Spirited Communication

Avoid blogger “road rage”

[This is a post that I entered into a contest sponsored by Ted Demopoulos on his Blogging for Business site. I won a copy of the book, and am enjoying it immensely.]

I was listening to a podcast discussion about the heat that Dell was taking following the launch of its One2One blog, when I began to get frustrated with the driver in front of me. He was driving too slowly, and I was growing impatient, waiting for him to speed up. We finally reached a portion of roadway with a second lane, and when “Mr. Poky” didn’t immediately move to the right lane to let me pass, I gunned my Passat, swung into the right lane, and roared past him.

Of course, I had to shake my head at him and swerve in front of him as I passed. How else was he going to learn the consequences of inferior driving?

Well that sad example of road rage is also a cautionary tale for communicators participating in a blogging initiative within a company. As we are seeing with Dell’s critics, some people have a low tolerance for a person or company entering slowly onto the blogging highway.

It really reminds me of my run-in (fortunately not a run-into) with that slow driver. I’m comfortable handling my car, and I’ve been driving long enough to know when to be aggressive, and when to cruise along with the flow. It helped to grow up in Chicago, where you either learn how to drive, or resign yourself to using public transportation.

But what about the people who are just learning to drive—or blog? Should we honk our horns at them, or try to force them off of the road? If someone had done that to us, how many of us would have been dedicated enough to get over the learning curve without spinning out?

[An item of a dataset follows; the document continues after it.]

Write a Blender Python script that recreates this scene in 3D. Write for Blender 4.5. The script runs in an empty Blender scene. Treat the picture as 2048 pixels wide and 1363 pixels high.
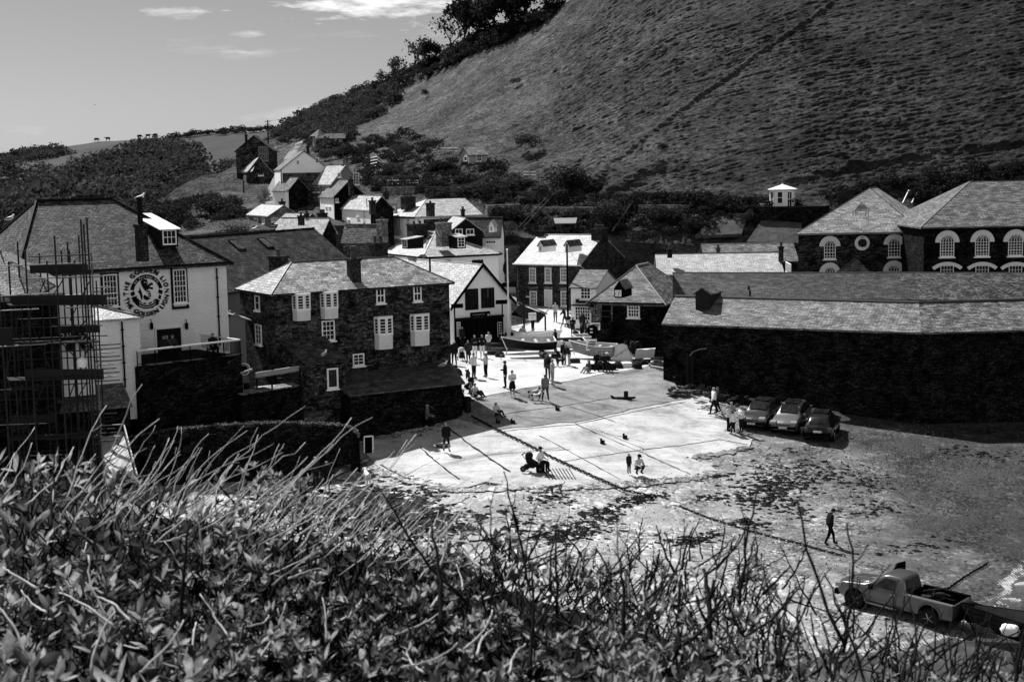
import bpy, bmesh, math, random
import numpy as np
from mathutils import Vector, Matrix, geometry
R=math.radians
rnd=random.Random(7)
V=Vector
C=bpy.context.scene.collection
SC=bpy.context.scene
# ---------------------------------------------------------------- camera, sky, sun, exposure
F=2800.0; CX=1024.0; CY=681.0; CAMZ=20.0
PITCH=math.atan((682-345)/F); ROLL=.019
CM=(Matrix.Rotation(R(90)-PITCH,4,'X')@Matrix.Rotation(-ROLL,4,'Z')).to_3x3()
cam=bpy.data.cameras.new('camera'); camo=bpy.data.objects.new('camera',cam); C.objects.link(camo)
camo.matrix_world=Matrix.Translation((0,0,CAMZ))@CM.to_4x4()
cam.sensor_width=36; cam.lens=36*F/2048; cam.clip_start=.1; cam.clip_end=6000
cam.dof.use_dof=True; cam.dof.focus_distance=92; cam.dof.aperture_fstop=11
SC.camera=camo
SUN_EL=R(52); SUN_AZ=R(-36)
S=V((math.sin(SUN_AZ)*math.cos(SUN_EL),math.cos(SUN_AZ)*math.cos(SUN_EL),math.sin(SUN_EL)))
sl=bpy.data.lights.new('sun','SUN'); sl.energy=5.0; sl.angle=R(.6); sl.color=(1,1,1)
so=bpy.data.objects.new('sun',sl); C.objects.link(so); so.rotation_euler=(-S).to_track_quat('-Z','Y').to_euler(); so.location=(-60,120,160)
W=bpy.data.worlds.new('World'); SC.world=W; W.use_nodes=True
nt=W.node_tree; nt.nodes.clear()
def N(t,k,**kw):
    n=t.nodes.new(k)
    for a,b in kw.items(): setattr(n,a,b)
    return n
out=N(nt,'ShaderNodeOutputWorld'); bg=N(nt,'ShaderNodeBackground'); sky=N(nt,'ShaderNodeTexSky')
sky.sky_type='NISHITA'; sky.sun_disc=False; sky.sun_elevation=SUN_EL; sky.sun_rotation=SUN_AZ; sky.air_density=.8; sky.dust_density=.9; sky.ozone_density=2.0
sep=N(nt,'ShaderNodeSeparateColor'); nt.links.new(sky.outputs[0],sep.inputs[0])
# a monochrome photograph taken through a red filter: the sky's red channel, with thin clouds
tc=N(nt,'ShaderNodeTexCoord'); mp=N(nt,'ShaderNodeMapping'); mp.inputs['Scale'].default_value=(5,5,26)
cn=N(nt,'ShaderNodeTexNoise'); cn.inputs['Scale'].default_value=1.7; cn.inputs['Detail'].default_value=9; cn.inputs['Roughness'].default_value=.62
cr=N(nt,'ShaderNodeValToRGB'); cr.color_ramp.elements[0].position=.57; cr.color_ramp.elements[1].position=.75
nt.links.new(tc.outputs['Generated'],mp.inputs[0]); nt.links.new(mp.outputs[0],cn.inputs['Vector']); nt.links.new(cn.outputs[0],cr.inputs[0])
lum=N(nt,'ShaderNodeRGBToBW'); nt.links.new(sky.outputs[0],lum.inputs[0])
mx0=N(nt,'ShaderNodeMath',operation='MULTIPLY_ADD'); mx0.inputs[1].default_value=.55; nt.links.new(sep.outputs[0],mx0.inputs[0])
lm=N(nt,'ShaderNodeMath',operation='MULTIPLY'); lm.inputs[1].default_value=.45; nt.links.new(lum.outputs[0],lm.inputs[0]); nt.links.new(lm.outputs[0],mx0.inputs[2])
mm=N(nt,'ShaderNodeMath',operation='MULTIPLY_ADD'); mm.inputs[1].default_value=2.2
nt.links.new(cr.outputs[0],mm.inputs[0]); nt.links.new(mx0.outputs[0],mm.inputs[2])
# three thin cloud streaks stand over the hill
acc=mm.outputs[0]; n3=N(nt,'ShaderNodeTexNoise'); n3.inputs['Scale'].default_value=6; n3.inputs['Detail'].default_value=9; n3.inputs['Roughness'].default_value=.65; nt.links.new(mp.outputs[0],n3.inputs['Vector'])
n4=N(nt,'ShaderNodeMath',operation='MULTIPLY_ADD'); n4.inputs[1].default_value=2.6; n4.inputs[2].default_value=-.85; nt.links.new(n3.outputs[0],n4.inputs[0])
for cx_,cy_,wx_,wy_,st_ in ((775,4,.085,.0125,9),(330,24,.025,.004,3.5),(502,66,.012,.003,3),(500,103,.018,.003,3)):
    d0=(CM@V(((cx_-CX)/F,-(cy_-CY)/F,-1))).normalized(); sb=N(nt,'ShaderNodeVectorMath',operation='SUBTRACT'); sb.inputs[1].default_value=d0; nt.links.new(tc.outputs['Generated'],sb.inputs[0])
    sm_=N(nt,'ShaderNodeVectorMath',operation='MULTIPLY'); sm_.inputs[1].default_value=(1/wx_,1/wx_*.3,1/wy_); nt.links.new(sb.outputs[0],sm_.inputs[0]); ln_=N(nt,'ShaderNodeVectorMath',operation='LENGTH'); nt.links.new(sm_.outputs[0],ln_.inputs[0])
    a1=N(nt,'ShaderNodeMath',operation='MULTIPLY_ADD'); a1.inputs[1].default_value=-.55; nt.links.new(ln_.outputs['Value'],a1.inputs[0]); nt.links.new(n4.outputs[0],a1.inputs[2])
    m1=N(nt,'ShaderNodeMapRange'); m1.inputs['From Min'].default_value=-.05; m1.inputs['From Max'].default_value=.55; nt.links.new(a1.outputs[0],m1.inputs[0])
    ad_=N(nt,'ShaderNodeMath',operation='MULTIPLY_ADD'); ad_.inputs[1].default_value=st_; nt.links.new(m1.outputs[0],ad_.inputs[0]); nt.links.new(acc,ad_.inputs[2]); acc=ad_.outputs[0]
# unseen bank of bright cloud added behind the viewer to fill the shaded fronts
sx=N(nt,'ShaderNodeSeparateXYZ'); nt.links.new(tc.outputs['Generated'],sx.inputs[0])
bk=N(nt,'ShaderNodeMapRange'); bk.inputs['From Min'].default_value=.0; bk.inputs['From Max'].default_value=-.5; nt.links.new(sx.outputs[1],bk.inputs[0])
c2=N(nt,'ShaderNodeTexNoise'); c2.inputs['Scale'].default_value=3; c2.inputs['Detail'].default_value=6; nt.links.new(tc.outputs['Generated'],c2.inputs['Vector'])
r2=N(nt,'ShaderNodeValToRGB'); r2.color_ramp.elements[0].position=.4; r2.color_ramp.elements[1].position=.6; nt.links.new(c2.outputs[0],r2.inputs[0])
cb=N(nt,'ShaderNodeMath',operation='MULTIPLY'); nt.links.new(bk.outputs[0],cb.inputs[0]); nt.links.new(r2.outputs[0],cb.inputs[1])
CLOUD_FILL=N(nt,'ShaderNodeMath',operation='MULTIPLY_ADD'); CLOUD_FILL.inputs[1].default_value=10; nt.links.new(cb.outputs[0],CLOUD_FILL.inputs[0]); nt.links.new(acc,CLOUD_FILL.inputs[2])
nt.links.new(CLOUD_FILL.outputs[0],bg.inputs[0]); bg.inputs[1].default_value=.041
nt.links.new(bg.outputs[0],out.inputs[0])
SC.view_settings.view_transform='Standard'; SC.view_settings.look='None'; SC.view_settings.gamma=1; SC.view_settings.exposure=.85
SC.render.resolution_x=1024; SC.render.resolution_y=681
# ---------------------------------------------------------------- pixel rays of the survey of the photograph
def ray(px,py): return CM@V(((px-CX)/F,-(py-CY)/F,-1))
def at(px,py,Y):
    d=ray(px,py); return V((0,0,CAMZ))+d*(Y/d.y)
def atz(px,py,z):
    d=ray(px,py); return V((0,0,CAMZ))+d*((z-CAMZ)/d.z)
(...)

My advice to corporate communicators is to prepare their management to the reality of a medium that encourages transparency and conversation. They will read things that disturb them. They may be criticized as they try to find their individual voices while publishing their initial blog posts. Some “blogging expert” might even try to send them into the ditch.

Tell them to grip the wheel comfortably and keep their eyes on the road ahead—and don’t run out of gas.

1 Comment

  1. donna papacosta

    Good analogy, Tom! Road rage and blog rage. I also agree with your assessment of Blogging for Business. It’s very well done.